Someday, Someday, MaybeSomeday, Someday, Maybe by Lauren Graham
My rating: 3 of 5 stars

**NOTE: maybe contains spoilers, but my whole point is that it's not a spoiler because you already know what's going to happen. Read on with this knowledge. **

The reviews from our library patrons were scathing, and I almost gave up, but ultimately I found this to be a "pleasant enough" read. It had some original witty bits like the reproduced Filofax pages, and Graham writes clearly; these two pluses made up for the general sameness of a novel about trying to make it in show biz: guess what? It's hard! And the sexy actor is kind of a jerk (oops. Is that a spoiler?). . . . and the nerdy roommate, on the other hand. . . . : see?

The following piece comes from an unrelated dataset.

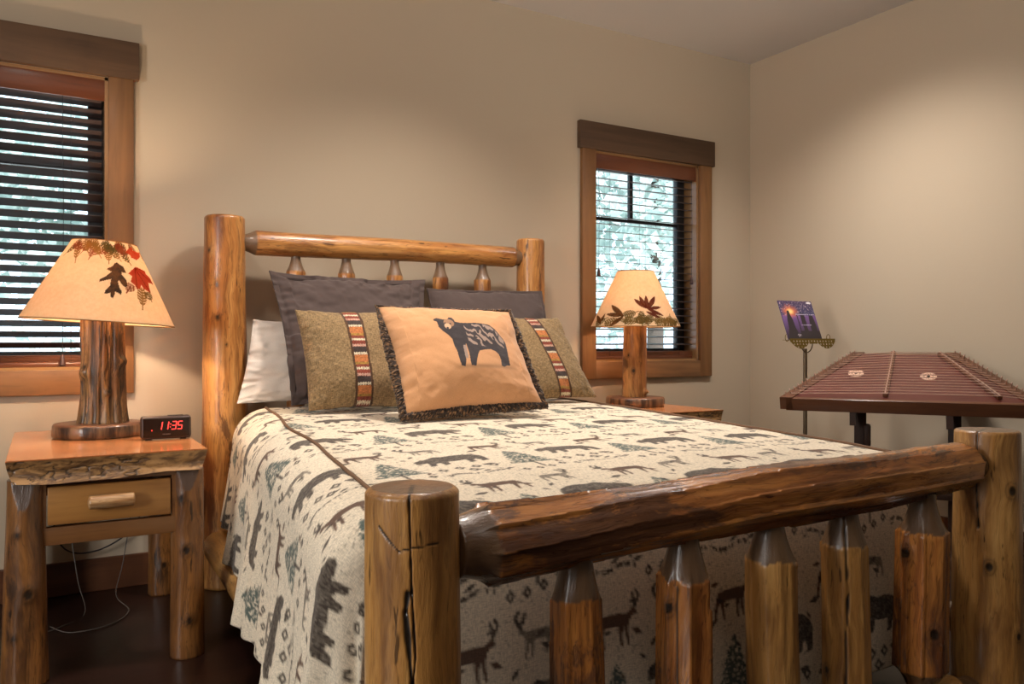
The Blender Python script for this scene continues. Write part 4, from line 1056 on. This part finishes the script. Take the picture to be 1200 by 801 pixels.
# stand of the dulcimer
def loc2w(x, y, z): return DU.location+uu*x+vv*y+nn*z
DS = thing('dulcimer_stand', 'dark wooden two-legged stand carrying the hammered dulcimer', 'instrument stand', (3.40, 2.25, 0))
def beam(a, b, w, t, side, name, parent=DS, mat=None):
    a = Vector(a); b = Vector(b); d = (b-a); x = Vector(side).normalized(); zv = d.normalized(); yv = zv.cross(x).normalized(); x = yv.cross(zv)
    q = Matrix((x, yv, zv)).transposed().to_quaternion()
    return MB().box((0, 0, 0), (w, t, d.length), .004).build(name, mat or M['stand_wood'], parent, (a+b)/2-parent.location, True, q)
uh = Vector(uu); vh = Vector((math.cos(phi), math.sin(phi), 0))
for sx in (-.185, .205):
    f0 = loc2w(sx, .075, -.0725); b0 = loc2w(sx, .40, -.0725)
    beam(f0+vv*-.045, b0+vv*.02, .03, .024, uh, 'cradle_arm')
    top = loc2w(sx, .16, -.09); beam((top.x, top.y, .02), (top.x, top.y, top.z), .052, .03, uh, 'upright')
    t2 = loc2w(sx, .36, -.09); beam((top.x, top.y, .42), t2, .034, .026, uh, 'brace')
    lug = loc2w(sx-.026, .010, -.066); 
    m = MB(); m.prism([(-.006, 0.004), (.062, .02), (.062, -.016), (.018, -.066), (-.002, -.062)], -.013, .013)
    q = Matrix((vh, Vector((0, 0, 1)), vh.cross(Vector((0, 0, 1))))).transposed().to_quaternion()
    m.build('stop_block', M['stand_wood'], DS, lug-DS.location, rot=q)
    kb = Vector((top.x, top.y, .55)); m = MB(); m.box((0, 0, 0), (.03, .075, .11), .012); m.build('clamp', M['stand_wood'], DS, kb-DS.location+uh*.03, True, Matrix((uh, vh, Vector((0, 0, 1)))).transposed().to_quaternion())
    beam(Vector((top.x, top.y, .025))-vh*.20, Vector((top.x, top.y, .025))+vh*.20, .05, .05, uh, 'foot')
a = loc2w(-.185, .16, 0); b = loc2w(.205, .16, 0)
beam((a.x, a.y, .30), (b.x, b.y, .30), .03, .06, (0, 0, 1), 'crossbar')

# ------------------------------------------------------------------ music stand with songbook
MS = thing('music_stand', 'slim metal music stand with a pierced brass tray, in the corner beyond the dulcimer', 'music stand', (3.457, 2.85, 0))
MB().tube([(0, 0, .12), (0, 0, .955)], .0105, 16).build('pole', M['bronze'], MS, smooth=True)
MB().tube([(0, 0, .08), (0, 0, .50)], .0135, 16).build('lower_tube', M['bronze'], MS, smooth=True)
for k in range(3):
    a = k*2*PI/3+.5
    MB().tube([(.0, 0, .20), (math.cos(a)*.10, math.sin(a)*.10, .13), (math.cos(a)*.22, math.sin(a)*.22, .012)], .006, 8).build('tripod_leg', M['bronze'], MS, smooth=True)
MB().tube([(.045*math.cos(t), -.01, .985-.05*abs(math.sin(t))) for t in np.linspace(PI, 2*PI, 15)], .003, 6).build('yoke', M['bronze'], MS, smooth=True)
# tray: ledge, pierced front lip with scalloped lower edge, back plate
def lip():
    W_ = .175; nx, nz = 190, 44; hgt = .05
    m = MB(); bm = m.bm; vs = {}
    xs = np.linspace(-W_, W_, nx); holes = [(x, z) for x in np.linspace(-.145, .145, 14) for z in (.010, .026)] + [(x+.011, .042) for x in np.linspace(-.13, .11, 11)]
    def low(x):
        a = abs(x); return .050*(1-(abs(a-.10)/.07)**2*.75) if a > .03 else .024
    for i, x in enumerate(xs):
        for j in range(nz):
            z = .004-j/(nz-1)*.054
            vs[i, j] = bm.verts.new((x, 0, z))
    for i in range(nx-1):
        for j in range(nz-1):
            x = (xs[i]+xs[i+1])/2; d = -( .004-(j+.5)/(nz-1)*.054)
            if d > max(.016, low(x)): continue
            slant = (W_-abs(x)); 
            if slant < d*.35: continue
            if any((x-hx)**2+(d-hz)**2 < .0046**2 for hx, hz in holes) and d > -.001: continue
            bm.faces.new((vs[i, j], vs[i+1, j], vs[i+1, j+1], vs[i, j+1]))
    bmesh.ops.delete(bm, geom=[v for v in bm.verts if not v.link_faces], context='VERTS')
    r = bmesh.ops.extrude_face_region(bm, geom=bm.faces[:]); bmesh.ops.translate(bm, verts=[e for e in r['geom'] if isinstance(e, bmesh.types.BMVert)], vec=(0, .0015, 0))
    return m
tray = MB().box((0, 0, 0), (.35, .045, .002)).build('tray', M['brass'], MS, (-.012, -.035, 1.000))
lip().build('pierced_lip', M['brass'], tray, (0, -.023, .004), rot=Quaternion((1, 0, 0), -.25))
lean = math.radians(20); qb = Quaternion((1, 0, 0), -lean)
bp = MB().box((0, 0, 0), (.13, .002, .18), .0005).build('back_plate', M['brass'], MS, (.0, -.006+.054, 1.085), rot=qb)
for sx in (-1, 1): MB().tube([(sx*.16+.012+.014*math.cos(t), -.008, 1.012+.018*math.sin(t)) for t in np.linspace(0, 2*PI, 20)], .002, 6, cap=False).build('scroll', M['brass'], MS, smooth=True)
def book():
    n = 150; s = np.linspace(0, 1, n); Sg, Tg = np.meshgrid(s, s)
    top = np.array(srgb(62, 44, 84)); mid = np.array(srgb(112, 78, 140)); low = np.array(srgb(40, 28, 52)); blue = np.array(srgb(44, 52, 96))
    t = Tg[..., None]; c = np.where(t > .62, blue+(top-blue)*((t-.62)/.38), low+(mid-low)*np.clip((t-.1)/.5, 0, 1))
    d = np.hypot((Sg-.27)*1.0, (Tg-.72)*1.35); sp = .04*vn(np.arctan2(Tg-.72, Sg-.27)*6, 0, 0, 3)
    g = sstep(.30, .02, d+sp)[..., None]; c = c*(1-g)+np.array(srgb(232, 120, 70))*g
    g = sstep(.14, .02, d)[..., None]; c = c*(1-g)+np.array(srgb(252, 220, 140))*g
    st = (vn(Sg*60, Tg*60, 0, 5) > .62) & (Tg > .6) & (d > .15); c[st] = c[st]*.3+np.array(srgb(210, 190, 200))*.7
    def blob(cx, w0, w1, h): # tall dark figure-like stone
        w = w1+(w0-w1)*np.clip(Tg/h, 0, 1); m = (np.abs(Sg-cx) < w*(1+.15*vn(Tg*14, cx*9, 0, 2))) & (Tg < h); c[m] = np.array(srgb(28, 20, 34))
    blob(.20, .035, .16, .74); blob(.44, .012, .02, .66); blob(.60, .055, .07, .68); blob(.85, .06, .12, .62); blob(.72, .3, .34, .22); blob(.3, .2, .28, .16)
    c[(Tg > .635) & (Tg < .655) & (Sg > .40) & (Sg < .97) & (vn(Sg*90, 2, 0, 4) > -.5)] = np.array(srgb(186, 176, 200))
    c[(Tg > .36) & (Tg < .378) & (Sg > .50) & (Sg < .80) & (vn(Sg*110, 4, 0, 4) > -.4)] = np.array(srgb(170, 160, 190))
    m = ((Sg-.90)/.07)**2+((Tg-.955)/.028)**2 < 1; c[m] = np.array(srgb(235, 232, 235))
    m = np.hypot((Sg-.36)/.06, (Tg-.10)/.045) < 1; c[m & (vn(Sg*50, Tg*50, 0, 1) > 0)] = np.array(srgb(160, 150, 160))
    w, h, th = .256, .215, .006
    V = np.stack([(Sg-.5)*w, 0*Sg-th/2, Tg*h], -1).reshape(-1, 3); V2 = V+np.array([0, th, 0])
    per = np.concatenate([np.arange(n), np.arange(1, n)*n+n-1, (n-1)*n+np.arange(n-2, -1, -1), np.arange(n-2, 0, -1)*n])
    sd = np.stack([per, np.roll(per, -1), np.roll(per, -1)+n*n, per+n*n], -1)
    C = np.concatenate([c.reshape(-1, 3), np.tile(srgb(90, 60, 110), (n*n, 1))])
    return npmesh('songbook', np.concatenate([V, V2]), [gridfaces(n, n), gridfaces(n, n, off=n*n, flip=True), sd[:, ::-1]], False, {'Col': ('C', C), 'pc': ('V', np.concatenate([V, V2]))})
def gloss_mat():
    t = NT('glossy_cover'); return t.fin(t.attr('Col').outputs['Color'], .3, Coat_Weight=.3)
o = link('songbook', book(), gloss_mat(), None, (3.457-.034, 2.85-.030, 1.0035), qb)
tag(o, 'purple and blue songbook with an orange sunburst cover, resting on the music stand tray', 'book')

# ------------------------------------------------------------------ outside the windows
g = MB().box((3, 24, -.35), (80, 40, .1)).build('terrace_ground', M['exterior_ground']); g['kind'] = 'structure'
def tree(label, x, y, h, r, seed, n=2600):
    rnd = np.random.RandomState(seed)
    root = thing('tree', label, 'tree', (x, y, -.3), 0, 'trees outside the windows')
    log('trunk', (x, y, -.3), (x, y, h*.7-.3), .16, .06, root, M['bark'], seed, nth=16, dz=.2, capG=0)
    cl = rnd.normal(size=(26, 3)); cl /= np.linalg.norm(cl, axis=1)[:, None]; cl = cl*(rnd.rand(26, 1)**.4)*np.array([r, r, h*.36])+np.array([0, 0, h*.60])
    idx = rnd.randint(0, 26, n); p = cl[idx]+rnd.normal(size=(n, 3))*r*.24
    a = rnd.normal(size=(n, 3)); a /= np.linalg.norm(a, axis=1)[:, None]; b = np.cross(a, rnd.normal(size=(n, 3))); b /= np.linalg.norm(b, axis=1)[:, None]
    sz = (.05+.07*rnd.rand(n, 1))*1.3
    V = np.stack([p-a*sz, p-b*sz*.6, p+a*sz, p+b*sz*.6], 1).reshape(-1, 3); F = np.arange(n*4).reshape(-1, 4)
    link('foliage', npmesh('foliage', V, F, False), M['leaf'], root)
tree('broad leafy tree seen through the middle of the right window', 8.2, 9.6, 5.5, 1.5, 1)
tree('tall leafy tree filling the upper right part of the right window', 15.6, 14.0, 8.5, 2.0, 2)
tree('loose leafy tree behind the left part of the right window', 10.0, 18.0, 9.0, 1.8, 3)
tree('small leafy tree seen between the slats of the left window', .6, 10.0, 5.0, 1.5, 4)
tree('leafy tree behind the lamp beyond the left window', -2.2, 17, 7.5, 2.0, 5)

You can guess the plot, but I found there to be enough oomph to make it readable as distraction from a busy week in January. I *do* find the "what? I'm beautiful?" schtick offered in many such novels (and by many such crossover stars) to be a bit wearing, but ah well.

Light, but fun.

Long Upon the Land (Deborah Knott Mysteries, #20)Long Upon the Land by Margaret Maron
My rating: 3 of 5 stars

I like the Deborah Knott series, and I have read most, if not all, of them. While I enjoyed this one on the whole, I only gave it three stars because it employed the infamous present-tense-flashback format that has crept into so many narratives. These, pertaining to Deborah's mother, Sue, didn't seem to lead to anything or play a major role in the story, so I think they'd be better cut out. However, the story is well written and interesting otherwise.

**Series note: I would recommend reading this series pretty much in order, just because there's a lot of character development through the stories.